## Start Given information
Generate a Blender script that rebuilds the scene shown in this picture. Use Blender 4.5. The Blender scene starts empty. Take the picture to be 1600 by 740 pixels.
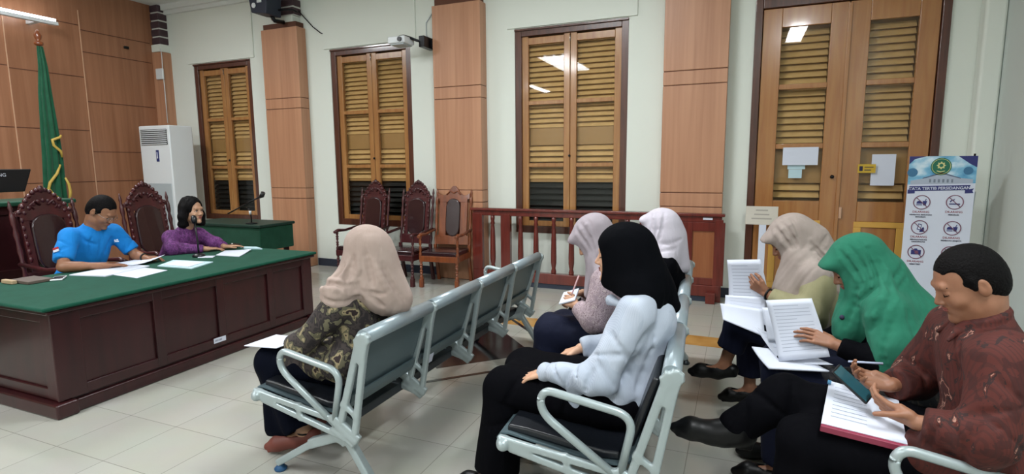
import time; _T0 = time.time()
import bpy, bmesh, math, random
import numpy as np
from mathutils import Vector, Matrix
random.seed(7)
SC = bpy.context.scene
COL = SC.collection
# ------------------------------------------------------------------ camera
cam = bpy.data.cameras.new('camera'); camo = bpy.data.objects.new('camera', cam); COL.objects.link(camo)
cam.sensor_width = 36; cam.lens = 853.5/1600*36; cam.clip_start = .05; cam.clip_end = 60
R_ = [[.92364599, .38316854, -.00774339], [.04359, -.12510646, -.99118529], [-.38075977, .91516678, -.13225639]]
CAMZ = 1.56
camo.matrix_world = Matrix(((R_[0][0], -R_[1][0], -R_[2][0], 0), (R_[0][1], -R_[1][1], -R_[2][1], 0),
                            (R_[0][2], -R_[1][2], -R_[2][2], CAMZ), (0, 0, 0, 1)))
SC.camera = camo
# ------------------------------------------------------------------ world, exposure
w = bpy.data.worlds.new('world'); SC.world = w; w.use_nodes = True
w.node_tree.nodes['Background'].inputs[0].default_value = (.75, .82, .9, 1)
w.node_tree.nodes['Background'].inputs[1].default_value = .15
SC.view_settings.view_transform = 'Standard'; SC.view_settings.look = 'None'
SC.view_settings.gamma = 1; SC.view_settings.use_curve_mapping = False
SC.view_settings.exposure = 0.48
LAMP_STRENGTH = 12.0       # emission of every ceiling tube
AREA_W = 75.0              # watts of the soft lamp inside each ceiling fitting
CEIL = 4.25
# ------------------------------------------------------------------ materials
def s2l(c):
    if isinstance(c, str): c = [int(c[i:i+2], 16)/255 for i in (0, 2, 4)]
    return tuple((x/12.92 if x <= .04045 else ((x+.055)/1.055)**2.4) for x in c)
def newmat(name):
    m = bpy.data.materials.new(name); m.use_nodes = True
    nt = m.node_tree; b = nt.nodes['Principled BSDF']
    return m, nt, b
def nd(nt, t, **kw):
    n = nt.nodes.new(t)
    for k, v in kw.items():
        if k in n.inputs: n.inputs[k].default_value = v
        else: setattr(n, k, v)
    return n
def ramp(nt, stops, interp='LINEAR'):
    n = nt.nodes.new('ShaderNodeValToRGB'); cr = n.color_ramp; cr.interpolation = interp
    while len(cr.elements) < len(stops): cr.elements.new(.5)
    for e, (p, c) in zip(cr.elements, stops): e.position = p; e.color = (*s2l(c), 1)
    return n
def coords(nt, scale=(1, 1, 1), kind='Object', rot=(0, 0, 0), loc=(0, 0, 0)):
    tc = nt.nodes.new('ShaderNodeTexCoord'); mp = nt.nodes.new('ShaderNodeMapping')
    mp.inputs['Scale'].default_value = scale; mp.inputs['Rotation'].default_value = rot; mp.inputs['Location'].default_value = loc
    nt.links.new(tc.outputs[kind], mp.inputs['Vector']); return mp.outputs['Vector']
def plain(name, col, rough=.6, metal=0., spec=.5, noise=0., nscale=8, bump=0., bscale=200, sheen=0., emit=0, coat=0., alpha=1):
    m, nt, b = newmat(name); c = s2l(col)
    b.inputs['Base Color'].default_value = (*c, 1); b.inputs['Roughness'].default_value = rough
    b.inputs['Metallic'].default_value = metal; b.inputs['Specular IOR Level'].default_value = spec
    b.inputs['Sheen Weight'].default_value = sheen; b.inputs['Coat Weight'].default_value = coat
    if emit: b.inputs['Emission Color'].default_value = (*c, 1); b.inputs['Emission Strength'].default_value = emit
    v = None
    if noise:
        v = coords(nt); n = nd(nt, 'ShaderNodeTexNoise', Scale=nscale, Detail=4.); nt.links.new(v, n.inputs['Vector'])
        r = ramp(nt, [(.3, [max(0, x-noise) for x in hx(col)]), (.7, [min(1, x+noise) for x in hx(col)])])
        nt.links.new(n.outputs['Fac'], r.inputs['Fac']); nt.links.new(r.outputs['Color'], b.inputs['Base Color'])
    if bump:
        v = coords(nt); n = nd(nt, 'ShaderNodeTexNoise', Scale=bscale, Detail=3.); nt.links.new(v, n.inputs['Vector'])
        bp = nd(nt, 'ShaderNodeBump', Strength=bump, Distance=.01); nt.links.new(n.outputs['Fac'], bp.inputs['Height'])
        nt.links.new(bp.outputs['Normal'], b.inputs['Normal'])
    return m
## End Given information
### Brief:
Your copy of the data above should match it exactly, except that pictures are left out.

### Result:
Generate a Blender script that rebuilds the scene shown in this picture. Use Blender 4.5. The Blender scene starts empty. Take the picture to be 1600 by 740 pixels.
import time; _T0 = time.time()
import bpy, bmesh, math, random
import numpy as np
from mathutils import Vector, Matrix
random.seed(7)
SC = bpy.context.scene
COL = SC.collection
# ------------------------------------------------------------------ camera
cam = bpy.data.cameras.new('camera'); camo = bpy.data.objects.new('camera', cam); COL.objects.link(camo)
cam.sensor_width = 36; cam.lens = 853.5/1600*36; cam.clip_start = .05; cam.clip_end = 60
R_ = [[.92364599, .38316854, -.00774339], [.04359, -.12510646, -.99118529], [-.38075977, .91516678, -.13225639]]
CAMZ = 1.56
camo.matrix_world = Matrix(((R_[0][0], -R_[1][0], -R_[2][0], 0), (R_[0][1], -R_[1][1], -R_[2][1], 0),
                            (R_[0][2], -R_[1][2], -R_[2][2], CAMZ), (0, 0, 0, 1)))
SC.camera = camo
# ------------------------------------------------------------------ world, exposure
w = bpy.data.worlds.new('world'); SC.world = w; w.use_nodes = True
w.node_tree.nodes['Background'].inputs[0].default_value = (.75, .82, .9, 1)
w.node_tree.nodes['Background'].inputs[1].default_value = .15
SC.view_settings.view_transform = 'Standard'; SC.view_settings.look = 'None'
SC.view_settings.gamma = 1; SC.view_settings.use_curve_mapping = False
SC.view_settings.exposure = 0.48
LAMP_STRENGTH = 12.0       # emission of every ceiling tube
AREA_W = 75.0              # watts of the soft lamp inside each ceiling fitting
CEIL = 4.25
# ------------------------------------------------------------------ materials
def s2l(c):
    if isinstance(c, str): c = [int(c[i:i+2], 16)/255 for i in (0, 2, 4)]
    return tuple((x/12.92 if x <= .04045 else ((x+.055)/1.055)**2.4) for x in c)
def newmat(name):
    m = bpy.data.materials.new(name); m.use_nodes = True
    nt = m.node_tree; b = nt.nodes['Principled BSDF']
    return m, nt, b
def nd(nt, t, **kw):
    n = nt.nodes.new(t)
    for k, v in kw.items():
        if k in n.inputs: n.inputs[k].default_value = v
        else: setattr(n, k, v)
    return n
def ramp(nt, stops, interp='LINEAR'):
    n = nt.nodes.new('ShaderNodeValToRGB'); cr = n.color_ramp; cr.interpolation = interp
    while len(cr.elements) < len(stops): cr.elements.new(.5)
    for e, (p, c) in zip(cr.elements, stops): e.position = p; e.color = (*s2l(c), 1)
    return n
def coords(nt, scale=(1, 1, 1), kind='Object', rot=(0, 0, 0), loc=(0, 0, 0)):
    tc = nt.nodes.new('ShaderNodeTexCoord'); mp = nt.nodes.new('ShaderNodeMapping')
    mp.inputs['Scale'].default_value = scale; mp.inputs['Rotation'].default_value = rot; mp.inputs['Location'].default_value = loc
    nt.links.new(tc.outputs[kind], mp.inputs['Vector']); return mp.outputs['Vector']
def plain(name, col, rough=.6, metal=0., spec=.5, noise=0., nscale=8, bump=0., bscale=200, sheen=0., emit=0, coat=0., alpha=1):
    m, nt, b = newmat(name); c = s2l(col)
    b.inputs['Base Color'].default_value = (*c, 1); b.inputs['Roughness'].default_value = rough
    b.inputs['Metallic'].default_value = metal; b.inputs['Specular IOR Level'].default_value = spec
    b.inputs['Sheen Weight'].default_value = sheen; b.inputs['Coat Weight'].default_value = coat
    if emit: b.inputs['Emission Color'].default_value = (*c, 1); b.inputs['Emission Strength'].default_value = emit
    v = None
    if noise:
        v = coords(nt); n = nd(nt, 'ShaderNodeTexNoise', Scale=nscale, Detail=4.); nt.links.new(v, n.inputs['Vector'])
        r = ramp(nt, [(.3, [max(0, x-noise) for x in hx(col)]), (.7, [min(1, x+noise) for x in hx(col)])])
        nt.links.new(n.outputs['Fac'], r.inputs['Fac']); nt.links.new(r.outputs['Color'], b.inputs['Base Color'])
    if bump:
        v = coords(nt); n = nd(nt, 'ShaderNodeTexNoise', Scale=bscale, Detail=3.); nt.links.new(v, n.inputs['Vector'])
        bp = nd(nt, 'ShaderNodeBump', Strength=bump, Distance=.01); nt.links.new(n.outputs['Fac'], bp.inputs['Height'])
        nt.links.new(bp.outputs['Normal'], b.inputs['Normal'])
    return m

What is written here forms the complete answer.